I won’t get into the 2006 recruiting class, as they will only be entering their junior seasons in 2008. While they’ve been good, especially on the defensive line, they haven’t had enough time to develop their own class identity. We’ll leave that for next year.

So the next time you’re at the bar or around the barbecue, and someone blurts out “Penn State can’t win until they start landing top guys,” remember that the Nittany Lions have signed their fair share of top-rated prospects over the last decade. However, what we’ve seen is proof that signing a “five-star” recruit means absolutely nothing if no one is around to develop that talent.
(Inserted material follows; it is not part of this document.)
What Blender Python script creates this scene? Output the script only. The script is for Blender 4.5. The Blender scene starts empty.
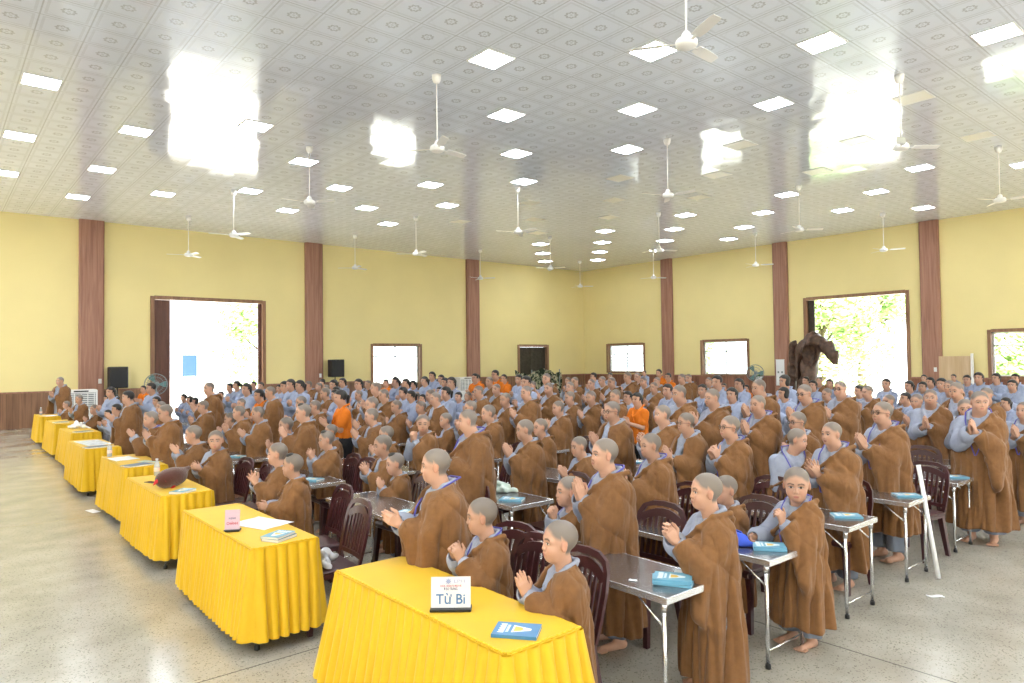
import bpy, math, random
import numpy as np
from mathutils import Vector, Matrix
SC = bpy.context.scene
COL = SC.collection
random.seed(11)
# ---------------------------------------------------------------- object helpers
class MB:
    """Collects boxes, bars, tubes, prisms; build() links them as one mesh object."""
    def __init__(s): s.v, s.f, s.mi, s.sm = [], [], [], []
    def add(s, v, f, mi=0, smooth=False):
        o = len(s.v); s.v += [tuple(p) for p in v]; s.f += [tuple(i + o for i in q) for q in f]; s.mi += [mi] * len(f); s.sm += [smooth] * len(f); return s
    def box(s, x0, x1, y0, y1, z0, z1, mi=0, bev=0.0):
        if bev > 0:
            b = bev; P = []
            for sx, xa in ((1, x0), (-1, x1)):
                for sy, ya in ((1, y0), (-1, y1)):
                    for sz, za in ((1, z0), (-1, z1)):
                        P.append([(xa, ya + sy * b, za + sz * b), (xa + sx * b, ya, za + sz * b), (xa + sx * b, ya + sy * b, za)])
            v = [p for q in P for p in q]
            def I(a, b_, c, k): return (a * 4 + b_ * 2 + c) * 3 + k
            f = []
            for a in (0, 1):
                q = [I(a, 0, 0, 0), I(a, 1, 0, 0), I(a, 1, 1, 0), I(a, 0, 1, 0)]; f.append(q[::-1] if a == 0 else q)
                q = [I(0, a, 0, 1), I(1, a, 0, 1), I(1, a, 1, 1), I(0, a, 1, 1)]; f.append(q if a == 0 else q[::-1])
                q = [I(0, 0, a, 2), I(1, 0, a, 2), I(1, 1, a, 2), I(0, 1, a, 2)]; f.append(q[::-1] if a == 0 else q)
            for a in (0, 1):
                for c in (0, 1):
                    f.append([I(a, c, 0, 0), I(a, c, 1, 0), I(a, c, 1, 1), I(a, c, 0, 1)])
                    f.append([I(a, 0, c, 0), I(a, 1, c, 0), I(a, 1, c, 2), I(a, 0, c, 2)])
                    f.append([I(0, a, c, 1), I(1, a, c, 1), I(1, a, c, 2), I(0, a, c, 2)])
            for a in (0, 1):
                for c in (0, 1):
                    for d in (0, 1): f.append([I(a, c, d, 0), I(a, c, d, 1), I(a, c, d, 2)])
            return s.add(v, f, mi)
        v = [(x, y, z) for x in (x0, x1) for y in (y0, y1) for z in (z0, z1)]
        return s.add(v, [(0, 1, 3, 2), (4, 6, 7, 5), (0, 4, 5, 1), (2, 3, 7, 6), (0, 2, 6, 4), (1, 5, 7, 3)], mi)
    def tube(s, pts, r, n=10, mi=0, caps=True, close=False):
        pts = [np.array(p, float) for p in pts]; N = len(pts); rr = r if hasattr(r, '__len__') else [r] * N
        v, f = [], []; pu = None
        for i, p in enumerate(pts):
            a = pts[(i - 1) % N] if (close or i > 0) else p; b = pts[(i + 1) % N] if (close or i < N - 1) else p
            t = (b - a) / (np.linalg.norm(b - a) + 1e-12)
            u = np.cross(t, (0, 0, 1.)) if abs(t[2]) < .95 else np.cross(t, (0, 1., 0))
            if pu is not None:
                u2 = pu - t * (pu @ t)
                if np.linalg.norm(u2) > .1: u = u2
            u = u / np.linalg.norm(u); pu = u; w = np.cross(t, u)
            for k in range(n):
                q = 2 * math.pi * k / n; v.append(p + (u * math.cos(q) + w * math.sin(q)) * rr[i])
        for i in range(N if close else N - 1):
            for k in range(n): f.append((i * n + k, i * n + (k + 1) % n, ((i + 1) % N) * n + (k + 1) % n, ((i + 1) % N) * n + k))
        s.add(v, f, mi, True)
        if caps and not close:
            o = len(s.v) - len(v)
            s.f += [tuple(o + k for k in range(n))[::-1], tuple(o + (N - 1) * n + k for k in range(n))]; s.mi += [mi] * 2; s.sm += [False] * 2
        return s
    def lathe(s, prof, n=24, c=(0, 0, 0), mi=0):
        v, f = [], []; N = len(prof)
        for r, z in prof:
            for k in range(n):
                q = 2 * math.pi * k / n; v.append((c[0] + r * math.cos(q), c[1] + r * math.sin(q), c[2] + z))
        for i in range(N - 1):
            for k in range(n): f.append((i * n + k, i * n + (k + 1) % n, (i + 1) * n + (k + 1) % n, (i + 1) * n + k))
        s.add(v, f, mi, True)
        o = len(s.v) - len(v)
        s.f += [tuple(o + k for k in range(n))[::-1], tuple(o + (N - 1) * n + k for k in range(n))]; s.mi += [mi] * 2; s.sm += [False] * 2
        return s
    def prism(s, poly, z0, z1, mi=0):
        n = len(poly); v = [(x, y, z0) for x, y in poly] + [(x, y, z1) for x, y in poly]
        f = [tuple(range(n))[::-1], tuple(range(n, 2 * n))] + [(i, (i + 1) % n, n + (i + 1) % n, n + i) for i in range(n)]
        return s.add(v, f, mi)
    def xf(s, M, start=0):
        for i in range(start, len(s.v)): s.v[i] = tuple(M @ Vector(s.v[i]))
        return s
    def mesh(s, name, mats):
        me = bpy.data.meshes.new(name); me.from_pydata([tuple(map(float, p)) for p in s.v], [], s.f)
        for m in (mats if isinstance(mats, (list, tuple)) else [mats]): me.materials.append(m)
        me.polygons.foreach_set('material_index', s.mi); me.polygons.foreach_set('use_smooth', s.sm); me.update()
        return me
    def build(s, name, mats, parent=None, loc=None, rz=0):
        return put(name, s.mesh(name, mats), parent, loc, rz)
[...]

I’ll give the recruiting services credit, though. They are correct many occasions. I’d say more than half of the top 100 recruits each year play very well for their college teams. But to imply that the star rating system is anything above deeply flawed is naive. The supposed poor recruiting effort Penn State has put forth in recent seasons is a shallow argument. Anyone who uses it to reason for the Lions’ on-field struggles is taking the easy way out, not looking deeper into why there are problems getting that tenth or eleventh win the last two years.

There’s never just one reason a program falls into mediocrity. Recruiting has played a part in that at Penn State, but there is no way for one second I believe it has played a major role in this proud program’s issues.

*Editor’s note: I used the highest awarded rating at the time of commitment for each named player in this article. The star ratings were gathered from Scout.com and Rivals.com.